**Goal of the exercise:** Print the lines beginning with the one that contains "0.6, 0.5, 9)" and ending with the one that contains "3.0, 0.58, 0.18))", exactly, both included, and no other lines.

**Dataset extract:**
—————

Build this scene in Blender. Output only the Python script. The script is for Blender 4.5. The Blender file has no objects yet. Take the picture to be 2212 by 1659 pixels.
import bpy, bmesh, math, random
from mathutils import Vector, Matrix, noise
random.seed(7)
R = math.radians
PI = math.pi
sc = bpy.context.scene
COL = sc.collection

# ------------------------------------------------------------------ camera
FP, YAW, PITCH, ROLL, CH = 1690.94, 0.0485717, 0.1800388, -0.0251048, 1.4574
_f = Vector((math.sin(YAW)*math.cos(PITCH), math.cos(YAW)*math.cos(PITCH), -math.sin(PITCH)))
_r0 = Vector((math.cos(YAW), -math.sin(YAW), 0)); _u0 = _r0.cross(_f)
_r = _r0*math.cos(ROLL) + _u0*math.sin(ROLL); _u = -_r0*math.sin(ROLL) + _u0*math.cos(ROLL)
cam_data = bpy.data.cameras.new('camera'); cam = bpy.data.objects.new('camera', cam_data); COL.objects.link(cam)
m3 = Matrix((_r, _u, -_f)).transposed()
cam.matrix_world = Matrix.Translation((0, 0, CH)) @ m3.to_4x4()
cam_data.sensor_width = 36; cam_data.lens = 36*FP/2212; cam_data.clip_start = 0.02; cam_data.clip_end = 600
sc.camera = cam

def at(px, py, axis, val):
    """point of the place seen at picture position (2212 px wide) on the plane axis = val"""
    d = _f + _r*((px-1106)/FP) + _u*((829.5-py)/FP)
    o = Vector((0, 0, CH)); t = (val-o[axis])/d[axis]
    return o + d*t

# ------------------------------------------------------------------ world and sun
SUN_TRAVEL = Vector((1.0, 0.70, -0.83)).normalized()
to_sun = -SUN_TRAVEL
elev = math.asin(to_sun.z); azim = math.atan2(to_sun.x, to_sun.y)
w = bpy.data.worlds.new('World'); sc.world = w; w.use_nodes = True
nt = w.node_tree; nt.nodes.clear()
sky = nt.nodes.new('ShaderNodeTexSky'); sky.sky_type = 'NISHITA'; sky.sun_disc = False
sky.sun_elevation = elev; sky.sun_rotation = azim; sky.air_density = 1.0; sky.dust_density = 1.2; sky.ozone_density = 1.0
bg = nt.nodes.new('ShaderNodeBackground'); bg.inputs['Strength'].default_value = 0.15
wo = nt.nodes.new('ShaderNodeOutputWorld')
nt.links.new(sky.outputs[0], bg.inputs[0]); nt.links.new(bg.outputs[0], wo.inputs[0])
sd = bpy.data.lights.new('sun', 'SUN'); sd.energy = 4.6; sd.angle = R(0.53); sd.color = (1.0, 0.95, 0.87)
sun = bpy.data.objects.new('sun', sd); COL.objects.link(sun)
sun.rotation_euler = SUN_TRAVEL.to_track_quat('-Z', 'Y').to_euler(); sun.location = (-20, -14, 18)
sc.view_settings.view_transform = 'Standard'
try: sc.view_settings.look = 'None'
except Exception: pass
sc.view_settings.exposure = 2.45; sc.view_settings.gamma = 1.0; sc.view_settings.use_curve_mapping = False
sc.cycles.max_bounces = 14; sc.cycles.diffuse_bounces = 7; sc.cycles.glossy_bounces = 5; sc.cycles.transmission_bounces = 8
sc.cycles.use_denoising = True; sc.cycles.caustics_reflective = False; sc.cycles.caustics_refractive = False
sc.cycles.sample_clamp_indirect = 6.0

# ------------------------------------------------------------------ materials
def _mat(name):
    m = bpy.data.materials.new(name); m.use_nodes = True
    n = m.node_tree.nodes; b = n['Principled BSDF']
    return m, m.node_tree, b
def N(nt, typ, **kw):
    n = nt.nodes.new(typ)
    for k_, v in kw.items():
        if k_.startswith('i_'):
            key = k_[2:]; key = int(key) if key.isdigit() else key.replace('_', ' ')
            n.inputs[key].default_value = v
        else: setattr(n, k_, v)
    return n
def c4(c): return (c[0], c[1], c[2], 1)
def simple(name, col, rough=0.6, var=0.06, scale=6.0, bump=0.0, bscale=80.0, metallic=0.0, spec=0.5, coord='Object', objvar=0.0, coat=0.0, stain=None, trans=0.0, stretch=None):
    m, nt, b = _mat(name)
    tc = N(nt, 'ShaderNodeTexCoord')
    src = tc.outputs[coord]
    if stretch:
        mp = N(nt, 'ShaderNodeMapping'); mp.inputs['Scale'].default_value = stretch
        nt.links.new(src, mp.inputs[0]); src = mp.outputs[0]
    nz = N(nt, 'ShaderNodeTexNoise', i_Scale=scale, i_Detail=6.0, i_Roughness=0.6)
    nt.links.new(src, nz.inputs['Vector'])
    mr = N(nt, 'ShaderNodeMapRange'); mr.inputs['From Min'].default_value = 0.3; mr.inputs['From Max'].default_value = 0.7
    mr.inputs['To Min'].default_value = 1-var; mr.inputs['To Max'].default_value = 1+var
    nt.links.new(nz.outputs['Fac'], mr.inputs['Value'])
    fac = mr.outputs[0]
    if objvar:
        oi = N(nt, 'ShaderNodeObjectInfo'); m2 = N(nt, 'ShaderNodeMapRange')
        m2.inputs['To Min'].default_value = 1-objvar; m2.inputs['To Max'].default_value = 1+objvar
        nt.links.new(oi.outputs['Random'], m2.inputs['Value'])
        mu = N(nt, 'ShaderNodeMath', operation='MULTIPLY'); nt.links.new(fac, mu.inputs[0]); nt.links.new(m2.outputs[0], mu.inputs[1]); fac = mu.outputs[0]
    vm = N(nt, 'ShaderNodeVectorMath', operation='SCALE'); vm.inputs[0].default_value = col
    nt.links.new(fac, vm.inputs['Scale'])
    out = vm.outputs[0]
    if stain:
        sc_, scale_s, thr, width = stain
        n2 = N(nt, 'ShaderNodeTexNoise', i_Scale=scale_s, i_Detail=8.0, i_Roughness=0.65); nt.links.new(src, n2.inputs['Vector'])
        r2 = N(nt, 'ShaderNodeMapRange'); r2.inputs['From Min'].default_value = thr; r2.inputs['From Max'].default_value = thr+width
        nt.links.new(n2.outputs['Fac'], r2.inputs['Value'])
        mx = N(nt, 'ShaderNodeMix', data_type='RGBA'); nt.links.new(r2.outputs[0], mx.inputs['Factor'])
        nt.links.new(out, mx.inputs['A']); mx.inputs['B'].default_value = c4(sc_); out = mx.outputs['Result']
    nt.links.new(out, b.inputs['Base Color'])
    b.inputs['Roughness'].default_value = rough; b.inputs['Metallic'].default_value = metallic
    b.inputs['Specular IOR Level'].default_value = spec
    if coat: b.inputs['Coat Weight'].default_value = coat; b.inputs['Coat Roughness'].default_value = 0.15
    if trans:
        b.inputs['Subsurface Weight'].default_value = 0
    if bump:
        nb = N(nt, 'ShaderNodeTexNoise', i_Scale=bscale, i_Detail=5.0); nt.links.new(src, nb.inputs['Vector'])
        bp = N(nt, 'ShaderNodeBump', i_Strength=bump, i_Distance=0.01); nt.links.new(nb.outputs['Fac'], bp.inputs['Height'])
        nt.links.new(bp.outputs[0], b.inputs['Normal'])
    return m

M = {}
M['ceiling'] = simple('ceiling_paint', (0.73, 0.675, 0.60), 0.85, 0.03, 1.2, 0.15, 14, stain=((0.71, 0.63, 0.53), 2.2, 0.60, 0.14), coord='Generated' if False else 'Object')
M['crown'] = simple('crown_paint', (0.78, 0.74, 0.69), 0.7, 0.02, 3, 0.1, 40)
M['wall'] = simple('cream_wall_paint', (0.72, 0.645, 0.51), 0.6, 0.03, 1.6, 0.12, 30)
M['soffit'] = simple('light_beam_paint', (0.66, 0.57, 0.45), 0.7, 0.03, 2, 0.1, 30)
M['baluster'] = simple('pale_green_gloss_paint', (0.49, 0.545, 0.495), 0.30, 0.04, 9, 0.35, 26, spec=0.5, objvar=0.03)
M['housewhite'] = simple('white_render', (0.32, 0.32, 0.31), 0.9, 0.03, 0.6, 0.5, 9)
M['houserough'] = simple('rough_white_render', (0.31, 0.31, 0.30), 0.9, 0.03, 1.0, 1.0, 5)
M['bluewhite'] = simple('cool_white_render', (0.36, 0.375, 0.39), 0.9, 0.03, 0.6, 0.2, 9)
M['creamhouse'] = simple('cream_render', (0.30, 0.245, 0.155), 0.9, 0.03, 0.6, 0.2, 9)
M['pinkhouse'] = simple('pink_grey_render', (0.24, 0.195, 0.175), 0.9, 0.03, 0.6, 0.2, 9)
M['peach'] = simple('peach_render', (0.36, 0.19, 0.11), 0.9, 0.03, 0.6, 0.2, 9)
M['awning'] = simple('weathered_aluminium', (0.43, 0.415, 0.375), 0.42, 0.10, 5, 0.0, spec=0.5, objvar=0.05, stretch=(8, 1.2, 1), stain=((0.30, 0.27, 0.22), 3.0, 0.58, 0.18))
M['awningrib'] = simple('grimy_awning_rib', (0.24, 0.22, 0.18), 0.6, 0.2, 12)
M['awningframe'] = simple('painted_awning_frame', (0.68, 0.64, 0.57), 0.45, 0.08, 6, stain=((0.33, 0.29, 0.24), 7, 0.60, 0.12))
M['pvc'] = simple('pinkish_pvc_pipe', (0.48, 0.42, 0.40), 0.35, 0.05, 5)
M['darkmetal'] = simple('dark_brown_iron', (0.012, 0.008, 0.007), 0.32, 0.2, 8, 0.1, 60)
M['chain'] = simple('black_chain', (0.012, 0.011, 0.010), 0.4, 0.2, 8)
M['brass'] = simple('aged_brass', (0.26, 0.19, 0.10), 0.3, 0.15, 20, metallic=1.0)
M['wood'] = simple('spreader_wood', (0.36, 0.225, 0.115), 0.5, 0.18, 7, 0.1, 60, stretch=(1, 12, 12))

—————

**Response for this exercise:**
M['housewhite'] = simple('white_render', (0.32, 0.32, 0.31), 0.9, 0.03, 0.6, 0.5, 9)
M['houserough'] = simple('rough_white_render', (0.31, 0.31, 0.30), 0.9, 0.03, 1.0, 1.0, 5)
M['bluewhite'] = simple('cool_white_render', (0.36, 0.375, 0.39), 0.9, 0.03, 0.6, 0.2, 9)
M['creamhouse'] = simple('cream_render', (0.30, 0.245, 0.155), 0.9, 0.03, 0.6, 0.2, 9)
M['pinkhouse'] = simple('pink_grey_render', (0.24, 0.195, 0.175), 0.9, 0.03, 0.6, 0.2, 9)
M['peach'] = simple('peach_render', (0.36, 0.19, 0.11), 0.9, 0.03, 0.6, 0.2, 9)
M['awning'] = simple('weathered_aluminium', (0.43, 0.415, 0.375), 0.42, 0.10, 5, 0.0, spec=0.5, objvar=0.05, stretch=(8, 1.2, 1), stain=((0.30, 0.27, 0.22), 3.0, 0.58, 0.18))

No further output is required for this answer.